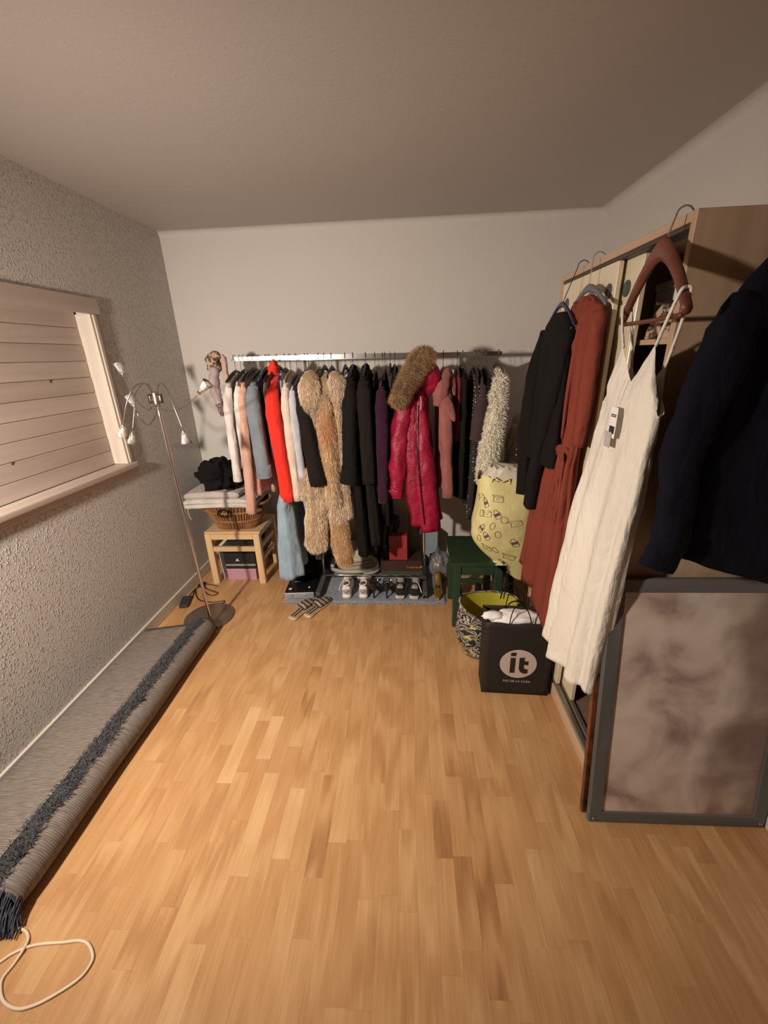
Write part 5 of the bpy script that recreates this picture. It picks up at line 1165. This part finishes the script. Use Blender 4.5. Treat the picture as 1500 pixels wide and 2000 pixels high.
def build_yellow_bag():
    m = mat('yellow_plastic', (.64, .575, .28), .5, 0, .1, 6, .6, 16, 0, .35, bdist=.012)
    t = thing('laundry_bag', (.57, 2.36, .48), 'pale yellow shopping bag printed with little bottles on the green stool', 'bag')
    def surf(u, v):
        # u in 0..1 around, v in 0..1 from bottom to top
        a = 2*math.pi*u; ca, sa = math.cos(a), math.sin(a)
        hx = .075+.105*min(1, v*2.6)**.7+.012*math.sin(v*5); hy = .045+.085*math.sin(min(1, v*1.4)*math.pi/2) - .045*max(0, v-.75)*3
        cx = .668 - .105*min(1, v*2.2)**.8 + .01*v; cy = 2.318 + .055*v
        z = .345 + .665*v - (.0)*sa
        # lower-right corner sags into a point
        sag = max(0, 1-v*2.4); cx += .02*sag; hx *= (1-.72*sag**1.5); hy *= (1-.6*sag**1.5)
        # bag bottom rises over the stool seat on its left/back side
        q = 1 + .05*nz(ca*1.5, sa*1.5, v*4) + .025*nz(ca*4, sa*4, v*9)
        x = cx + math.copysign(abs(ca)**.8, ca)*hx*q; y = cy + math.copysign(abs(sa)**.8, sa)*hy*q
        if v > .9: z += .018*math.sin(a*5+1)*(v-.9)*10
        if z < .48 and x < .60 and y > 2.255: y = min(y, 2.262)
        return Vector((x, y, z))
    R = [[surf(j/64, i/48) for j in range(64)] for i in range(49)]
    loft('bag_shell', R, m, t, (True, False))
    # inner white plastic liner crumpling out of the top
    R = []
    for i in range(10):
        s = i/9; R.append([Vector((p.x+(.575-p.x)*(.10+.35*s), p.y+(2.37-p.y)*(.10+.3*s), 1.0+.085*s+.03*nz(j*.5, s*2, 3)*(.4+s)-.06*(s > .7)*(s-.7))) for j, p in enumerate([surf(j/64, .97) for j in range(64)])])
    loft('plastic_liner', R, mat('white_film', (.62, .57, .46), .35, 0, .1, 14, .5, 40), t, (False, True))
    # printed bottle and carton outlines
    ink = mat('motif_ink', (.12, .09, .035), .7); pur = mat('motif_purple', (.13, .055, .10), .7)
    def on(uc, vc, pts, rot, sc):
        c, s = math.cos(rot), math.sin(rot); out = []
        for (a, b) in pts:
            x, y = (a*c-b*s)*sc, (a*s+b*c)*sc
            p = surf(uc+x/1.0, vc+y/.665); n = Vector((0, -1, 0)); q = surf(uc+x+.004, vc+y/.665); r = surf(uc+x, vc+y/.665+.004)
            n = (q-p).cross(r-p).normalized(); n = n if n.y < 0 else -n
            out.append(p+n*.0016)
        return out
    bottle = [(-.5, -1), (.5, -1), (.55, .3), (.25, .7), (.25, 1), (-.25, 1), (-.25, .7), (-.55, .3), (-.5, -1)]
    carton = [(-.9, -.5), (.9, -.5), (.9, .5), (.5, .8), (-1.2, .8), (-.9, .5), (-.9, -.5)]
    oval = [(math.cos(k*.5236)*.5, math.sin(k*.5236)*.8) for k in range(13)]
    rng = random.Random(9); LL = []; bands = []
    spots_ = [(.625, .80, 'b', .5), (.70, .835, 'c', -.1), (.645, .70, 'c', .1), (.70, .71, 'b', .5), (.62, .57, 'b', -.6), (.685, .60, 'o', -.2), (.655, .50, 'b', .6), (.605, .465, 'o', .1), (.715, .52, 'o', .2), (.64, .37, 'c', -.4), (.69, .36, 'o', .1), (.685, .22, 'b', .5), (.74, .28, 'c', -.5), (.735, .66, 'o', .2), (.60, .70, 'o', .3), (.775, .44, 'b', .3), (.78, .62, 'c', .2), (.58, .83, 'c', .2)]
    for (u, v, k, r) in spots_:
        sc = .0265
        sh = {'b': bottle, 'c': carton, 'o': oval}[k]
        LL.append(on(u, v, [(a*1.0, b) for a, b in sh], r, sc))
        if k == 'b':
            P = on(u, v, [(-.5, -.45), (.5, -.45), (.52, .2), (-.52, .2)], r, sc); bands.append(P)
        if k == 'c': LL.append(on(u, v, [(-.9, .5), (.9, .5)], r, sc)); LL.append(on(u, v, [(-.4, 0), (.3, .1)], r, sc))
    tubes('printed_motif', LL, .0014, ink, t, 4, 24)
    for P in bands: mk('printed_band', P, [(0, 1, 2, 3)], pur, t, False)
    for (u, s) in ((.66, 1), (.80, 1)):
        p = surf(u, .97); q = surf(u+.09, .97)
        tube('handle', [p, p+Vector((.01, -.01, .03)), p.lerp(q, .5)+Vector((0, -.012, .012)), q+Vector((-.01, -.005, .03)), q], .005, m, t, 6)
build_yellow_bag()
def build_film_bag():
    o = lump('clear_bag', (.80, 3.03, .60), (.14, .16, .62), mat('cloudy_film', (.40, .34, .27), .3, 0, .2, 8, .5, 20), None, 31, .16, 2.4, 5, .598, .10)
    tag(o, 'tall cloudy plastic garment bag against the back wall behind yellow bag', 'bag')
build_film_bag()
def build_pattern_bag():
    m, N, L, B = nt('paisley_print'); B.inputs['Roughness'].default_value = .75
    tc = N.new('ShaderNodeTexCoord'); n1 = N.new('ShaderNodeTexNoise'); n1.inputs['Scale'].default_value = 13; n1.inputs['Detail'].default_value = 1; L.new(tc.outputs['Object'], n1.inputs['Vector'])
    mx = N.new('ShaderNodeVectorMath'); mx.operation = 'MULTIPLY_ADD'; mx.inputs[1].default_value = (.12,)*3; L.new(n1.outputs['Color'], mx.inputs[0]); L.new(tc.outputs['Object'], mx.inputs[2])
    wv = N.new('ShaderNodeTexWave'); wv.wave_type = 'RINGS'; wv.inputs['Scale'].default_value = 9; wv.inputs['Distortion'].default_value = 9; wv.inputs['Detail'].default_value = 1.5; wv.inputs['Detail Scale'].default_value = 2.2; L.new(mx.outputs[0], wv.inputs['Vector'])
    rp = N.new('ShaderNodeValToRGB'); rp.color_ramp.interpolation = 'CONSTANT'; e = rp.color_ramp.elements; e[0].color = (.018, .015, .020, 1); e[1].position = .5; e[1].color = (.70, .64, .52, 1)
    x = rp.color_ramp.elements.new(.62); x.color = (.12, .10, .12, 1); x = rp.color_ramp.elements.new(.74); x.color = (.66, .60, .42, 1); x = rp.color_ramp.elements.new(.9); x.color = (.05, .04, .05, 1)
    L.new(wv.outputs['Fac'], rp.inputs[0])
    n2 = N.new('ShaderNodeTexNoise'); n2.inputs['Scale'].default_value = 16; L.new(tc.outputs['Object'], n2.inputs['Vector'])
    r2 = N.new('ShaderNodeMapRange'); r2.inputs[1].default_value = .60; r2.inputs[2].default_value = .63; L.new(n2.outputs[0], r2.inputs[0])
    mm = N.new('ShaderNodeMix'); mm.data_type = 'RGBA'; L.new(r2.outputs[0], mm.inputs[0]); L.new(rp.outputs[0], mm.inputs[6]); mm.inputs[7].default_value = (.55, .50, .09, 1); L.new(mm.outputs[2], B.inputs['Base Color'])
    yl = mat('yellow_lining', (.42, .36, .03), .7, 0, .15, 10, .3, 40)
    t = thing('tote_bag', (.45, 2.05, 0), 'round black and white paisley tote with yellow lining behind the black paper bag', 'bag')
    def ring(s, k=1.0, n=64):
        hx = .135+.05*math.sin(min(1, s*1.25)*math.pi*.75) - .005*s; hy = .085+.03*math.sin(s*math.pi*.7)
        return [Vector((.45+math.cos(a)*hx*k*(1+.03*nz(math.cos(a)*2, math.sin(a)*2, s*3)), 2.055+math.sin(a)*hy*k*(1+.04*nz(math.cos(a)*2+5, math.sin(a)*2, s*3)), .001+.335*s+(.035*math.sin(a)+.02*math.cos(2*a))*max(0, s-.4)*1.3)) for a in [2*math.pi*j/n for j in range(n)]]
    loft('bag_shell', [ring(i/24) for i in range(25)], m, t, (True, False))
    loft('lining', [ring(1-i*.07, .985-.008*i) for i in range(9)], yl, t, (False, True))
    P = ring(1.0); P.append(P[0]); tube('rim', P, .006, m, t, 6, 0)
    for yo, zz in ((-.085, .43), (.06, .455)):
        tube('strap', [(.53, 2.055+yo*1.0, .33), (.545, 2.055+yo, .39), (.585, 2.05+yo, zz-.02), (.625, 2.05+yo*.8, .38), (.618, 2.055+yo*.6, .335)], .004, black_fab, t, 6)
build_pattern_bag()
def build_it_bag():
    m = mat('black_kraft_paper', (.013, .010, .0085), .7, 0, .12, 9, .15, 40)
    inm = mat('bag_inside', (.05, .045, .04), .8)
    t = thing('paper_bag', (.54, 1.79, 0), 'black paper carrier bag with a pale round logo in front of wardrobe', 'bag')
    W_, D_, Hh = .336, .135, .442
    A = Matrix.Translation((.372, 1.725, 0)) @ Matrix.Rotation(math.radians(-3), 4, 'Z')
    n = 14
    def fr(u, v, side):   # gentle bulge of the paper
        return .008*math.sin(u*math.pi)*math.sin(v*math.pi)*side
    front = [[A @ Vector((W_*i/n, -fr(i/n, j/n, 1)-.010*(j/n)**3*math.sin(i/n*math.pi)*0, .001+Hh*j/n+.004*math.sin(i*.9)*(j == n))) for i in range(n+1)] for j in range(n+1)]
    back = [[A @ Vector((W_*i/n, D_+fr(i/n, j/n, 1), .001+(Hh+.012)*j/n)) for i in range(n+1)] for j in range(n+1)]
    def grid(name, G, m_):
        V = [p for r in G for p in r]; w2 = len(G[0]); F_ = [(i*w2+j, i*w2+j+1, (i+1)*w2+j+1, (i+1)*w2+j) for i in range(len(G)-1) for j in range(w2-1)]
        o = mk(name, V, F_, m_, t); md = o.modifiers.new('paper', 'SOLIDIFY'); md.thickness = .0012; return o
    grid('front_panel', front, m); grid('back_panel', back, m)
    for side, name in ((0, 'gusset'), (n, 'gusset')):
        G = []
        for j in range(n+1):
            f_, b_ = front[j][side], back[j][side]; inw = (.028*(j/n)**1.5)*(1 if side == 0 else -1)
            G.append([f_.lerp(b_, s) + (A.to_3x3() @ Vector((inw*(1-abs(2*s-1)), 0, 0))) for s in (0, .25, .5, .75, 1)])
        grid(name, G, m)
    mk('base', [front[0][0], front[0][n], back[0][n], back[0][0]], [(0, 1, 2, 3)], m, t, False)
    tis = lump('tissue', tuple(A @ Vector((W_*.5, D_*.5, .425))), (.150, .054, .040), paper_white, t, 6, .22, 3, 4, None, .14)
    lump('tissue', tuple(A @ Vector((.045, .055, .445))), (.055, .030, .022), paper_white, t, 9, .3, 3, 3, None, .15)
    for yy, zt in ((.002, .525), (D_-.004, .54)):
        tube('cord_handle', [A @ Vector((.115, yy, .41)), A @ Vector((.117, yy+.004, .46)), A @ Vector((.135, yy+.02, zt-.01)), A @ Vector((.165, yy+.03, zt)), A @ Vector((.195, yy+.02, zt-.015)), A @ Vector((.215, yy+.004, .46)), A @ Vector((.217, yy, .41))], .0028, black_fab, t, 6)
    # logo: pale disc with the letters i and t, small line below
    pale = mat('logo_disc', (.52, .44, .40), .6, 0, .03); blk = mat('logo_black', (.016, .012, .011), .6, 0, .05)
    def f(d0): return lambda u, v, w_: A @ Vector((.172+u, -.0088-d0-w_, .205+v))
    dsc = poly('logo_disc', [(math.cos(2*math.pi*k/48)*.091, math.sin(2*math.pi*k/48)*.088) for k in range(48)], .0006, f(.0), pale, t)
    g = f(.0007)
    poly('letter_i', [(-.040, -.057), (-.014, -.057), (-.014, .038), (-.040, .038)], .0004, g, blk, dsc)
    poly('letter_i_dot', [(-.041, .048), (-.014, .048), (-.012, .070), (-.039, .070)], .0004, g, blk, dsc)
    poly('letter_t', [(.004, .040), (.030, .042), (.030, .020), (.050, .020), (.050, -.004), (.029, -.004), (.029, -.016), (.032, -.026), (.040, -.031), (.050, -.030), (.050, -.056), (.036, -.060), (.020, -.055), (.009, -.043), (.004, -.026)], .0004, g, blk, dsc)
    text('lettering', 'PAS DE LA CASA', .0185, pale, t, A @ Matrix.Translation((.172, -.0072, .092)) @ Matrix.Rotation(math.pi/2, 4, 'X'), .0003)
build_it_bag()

********************

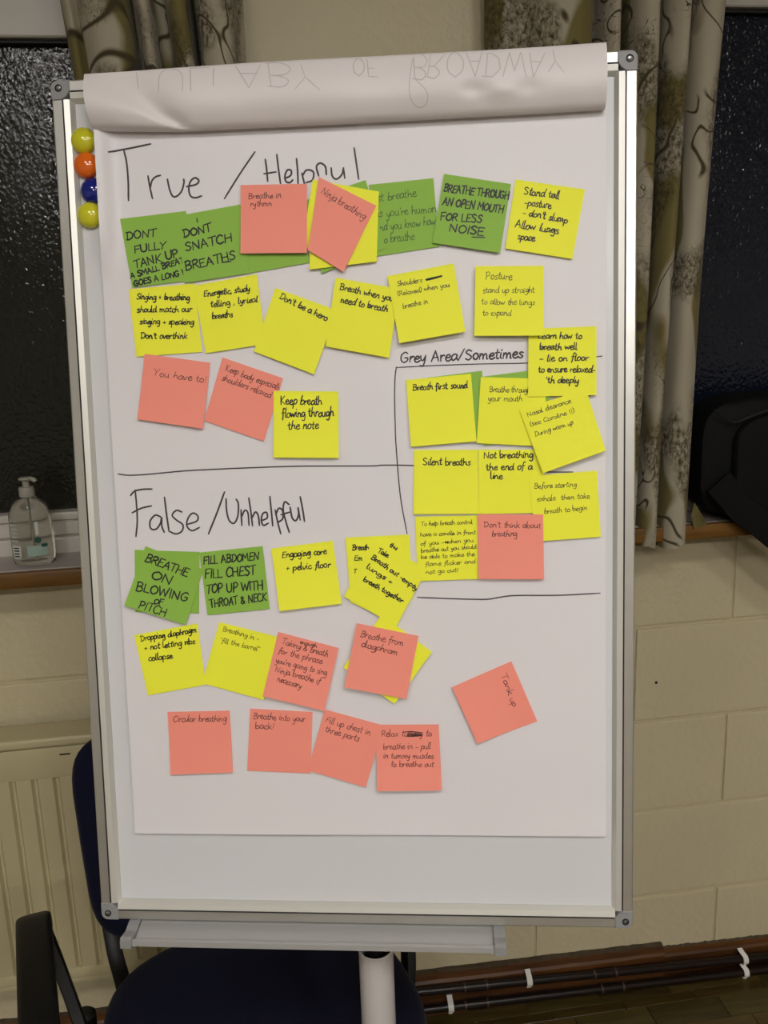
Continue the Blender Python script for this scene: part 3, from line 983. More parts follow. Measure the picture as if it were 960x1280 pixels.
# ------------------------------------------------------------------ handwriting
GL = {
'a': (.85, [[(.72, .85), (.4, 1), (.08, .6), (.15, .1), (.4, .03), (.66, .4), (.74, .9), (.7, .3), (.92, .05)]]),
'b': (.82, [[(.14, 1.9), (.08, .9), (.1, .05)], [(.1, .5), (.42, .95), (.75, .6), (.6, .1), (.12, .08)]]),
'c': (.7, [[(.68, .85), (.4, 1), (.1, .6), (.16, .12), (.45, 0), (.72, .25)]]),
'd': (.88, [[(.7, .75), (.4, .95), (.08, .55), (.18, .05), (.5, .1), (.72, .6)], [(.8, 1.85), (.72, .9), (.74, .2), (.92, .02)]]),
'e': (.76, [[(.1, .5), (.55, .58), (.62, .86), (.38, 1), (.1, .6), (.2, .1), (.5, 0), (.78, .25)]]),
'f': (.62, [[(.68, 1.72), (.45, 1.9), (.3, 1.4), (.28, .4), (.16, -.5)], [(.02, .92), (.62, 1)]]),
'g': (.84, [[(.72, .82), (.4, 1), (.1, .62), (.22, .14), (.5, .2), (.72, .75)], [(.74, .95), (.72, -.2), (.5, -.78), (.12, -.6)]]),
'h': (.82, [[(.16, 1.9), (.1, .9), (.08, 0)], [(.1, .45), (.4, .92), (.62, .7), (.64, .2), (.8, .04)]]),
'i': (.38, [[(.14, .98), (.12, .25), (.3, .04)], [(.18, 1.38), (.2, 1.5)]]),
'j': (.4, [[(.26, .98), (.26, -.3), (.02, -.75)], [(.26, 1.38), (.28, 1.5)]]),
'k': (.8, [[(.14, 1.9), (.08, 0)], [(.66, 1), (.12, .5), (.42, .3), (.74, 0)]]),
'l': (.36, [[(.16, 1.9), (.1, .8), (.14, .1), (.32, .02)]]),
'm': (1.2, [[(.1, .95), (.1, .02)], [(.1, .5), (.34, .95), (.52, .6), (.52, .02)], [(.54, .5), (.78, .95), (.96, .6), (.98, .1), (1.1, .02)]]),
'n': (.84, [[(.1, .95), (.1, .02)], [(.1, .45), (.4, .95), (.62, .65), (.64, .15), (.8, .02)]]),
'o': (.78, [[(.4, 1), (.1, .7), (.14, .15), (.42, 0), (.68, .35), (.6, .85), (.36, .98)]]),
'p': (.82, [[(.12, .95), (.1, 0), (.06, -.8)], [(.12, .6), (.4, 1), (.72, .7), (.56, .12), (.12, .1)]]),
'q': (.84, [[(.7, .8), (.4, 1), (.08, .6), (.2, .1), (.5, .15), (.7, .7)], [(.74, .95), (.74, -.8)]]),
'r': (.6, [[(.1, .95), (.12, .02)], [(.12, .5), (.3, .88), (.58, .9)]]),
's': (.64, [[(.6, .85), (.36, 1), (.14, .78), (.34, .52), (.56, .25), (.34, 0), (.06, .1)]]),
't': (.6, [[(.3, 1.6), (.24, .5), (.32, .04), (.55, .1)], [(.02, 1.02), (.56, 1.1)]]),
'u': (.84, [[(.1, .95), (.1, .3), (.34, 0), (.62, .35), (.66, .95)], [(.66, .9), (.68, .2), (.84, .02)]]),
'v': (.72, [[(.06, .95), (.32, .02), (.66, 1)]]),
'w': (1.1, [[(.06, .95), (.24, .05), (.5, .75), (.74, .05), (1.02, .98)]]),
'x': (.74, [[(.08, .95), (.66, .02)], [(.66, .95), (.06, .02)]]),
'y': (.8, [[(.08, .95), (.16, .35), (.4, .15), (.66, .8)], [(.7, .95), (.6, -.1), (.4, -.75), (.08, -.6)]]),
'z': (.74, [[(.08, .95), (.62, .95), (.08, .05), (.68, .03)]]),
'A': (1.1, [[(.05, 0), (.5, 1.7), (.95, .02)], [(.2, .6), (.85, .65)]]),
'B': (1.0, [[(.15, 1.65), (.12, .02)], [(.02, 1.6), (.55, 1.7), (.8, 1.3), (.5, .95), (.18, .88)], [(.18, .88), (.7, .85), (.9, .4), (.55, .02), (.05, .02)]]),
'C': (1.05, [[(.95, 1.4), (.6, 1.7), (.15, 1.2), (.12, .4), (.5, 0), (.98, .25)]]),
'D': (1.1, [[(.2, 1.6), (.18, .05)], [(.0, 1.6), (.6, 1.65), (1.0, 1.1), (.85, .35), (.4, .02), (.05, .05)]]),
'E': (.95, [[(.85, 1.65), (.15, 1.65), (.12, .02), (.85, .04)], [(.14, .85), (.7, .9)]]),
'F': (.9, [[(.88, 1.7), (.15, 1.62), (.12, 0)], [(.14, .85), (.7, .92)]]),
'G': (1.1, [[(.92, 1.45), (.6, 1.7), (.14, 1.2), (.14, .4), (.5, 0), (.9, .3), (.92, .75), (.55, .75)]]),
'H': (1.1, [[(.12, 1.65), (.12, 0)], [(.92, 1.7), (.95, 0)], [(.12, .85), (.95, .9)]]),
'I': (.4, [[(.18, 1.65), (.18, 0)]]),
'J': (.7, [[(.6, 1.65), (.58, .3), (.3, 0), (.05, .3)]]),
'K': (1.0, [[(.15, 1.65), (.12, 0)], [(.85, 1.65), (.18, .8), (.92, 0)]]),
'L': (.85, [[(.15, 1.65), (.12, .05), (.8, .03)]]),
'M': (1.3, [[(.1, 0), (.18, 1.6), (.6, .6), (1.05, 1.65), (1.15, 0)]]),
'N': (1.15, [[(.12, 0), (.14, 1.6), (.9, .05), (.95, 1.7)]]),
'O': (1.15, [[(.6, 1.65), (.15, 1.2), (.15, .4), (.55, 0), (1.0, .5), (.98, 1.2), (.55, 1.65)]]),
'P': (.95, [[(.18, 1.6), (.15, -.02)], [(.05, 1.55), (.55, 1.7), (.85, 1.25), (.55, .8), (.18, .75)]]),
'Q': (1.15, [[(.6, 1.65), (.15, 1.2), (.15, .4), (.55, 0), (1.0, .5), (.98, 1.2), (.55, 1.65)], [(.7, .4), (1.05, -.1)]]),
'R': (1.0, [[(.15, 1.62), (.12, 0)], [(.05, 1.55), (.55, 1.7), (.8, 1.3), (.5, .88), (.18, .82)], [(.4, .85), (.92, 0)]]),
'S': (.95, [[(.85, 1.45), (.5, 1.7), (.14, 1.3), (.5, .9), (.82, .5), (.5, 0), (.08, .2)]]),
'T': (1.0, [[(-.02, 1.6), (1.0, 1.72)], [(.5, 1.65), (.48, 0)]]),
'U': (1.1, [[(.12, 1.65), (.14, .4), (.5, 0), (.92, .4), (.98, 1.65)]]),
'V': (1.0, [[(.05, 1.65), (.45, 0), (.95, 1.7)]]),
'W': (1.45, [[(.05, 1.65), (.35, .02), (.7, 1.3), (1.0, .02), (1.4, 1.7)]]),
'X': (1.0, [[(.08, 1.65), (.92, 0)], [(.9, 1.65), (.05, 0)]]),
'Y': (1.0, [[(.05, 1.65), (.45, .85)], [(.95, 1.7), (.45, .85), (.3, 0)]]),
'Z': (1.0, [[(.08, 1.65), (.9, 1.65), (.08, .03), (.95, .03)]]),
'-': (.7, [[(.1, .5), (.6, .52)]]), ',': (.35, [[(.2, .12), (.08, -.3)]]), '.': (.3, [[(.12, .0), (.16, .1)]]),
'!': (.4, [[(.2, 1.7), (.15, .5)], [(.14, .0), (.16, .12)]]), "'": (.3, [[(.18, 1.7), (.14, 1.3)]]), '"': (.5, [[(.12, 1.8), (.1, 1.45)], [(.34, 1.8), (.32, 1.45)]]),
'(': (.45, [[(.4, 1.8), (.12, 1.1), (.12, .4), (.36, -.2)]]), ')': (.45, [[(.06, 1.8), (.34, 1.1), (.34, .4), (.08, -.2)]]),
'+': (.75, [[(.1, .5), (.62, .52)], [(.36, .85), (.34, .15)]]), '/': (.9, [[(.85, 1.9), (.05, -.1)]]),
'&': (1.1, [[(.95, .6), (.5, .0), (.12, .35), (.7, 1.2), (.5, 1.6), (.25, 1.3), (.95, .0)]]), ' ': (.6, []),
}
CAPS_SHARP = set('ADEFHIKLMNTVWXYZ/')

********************

→ **Aim**
Examine the records and report how many lines contain the string "part". Only the number should be given.

→ **Answer to the task**
2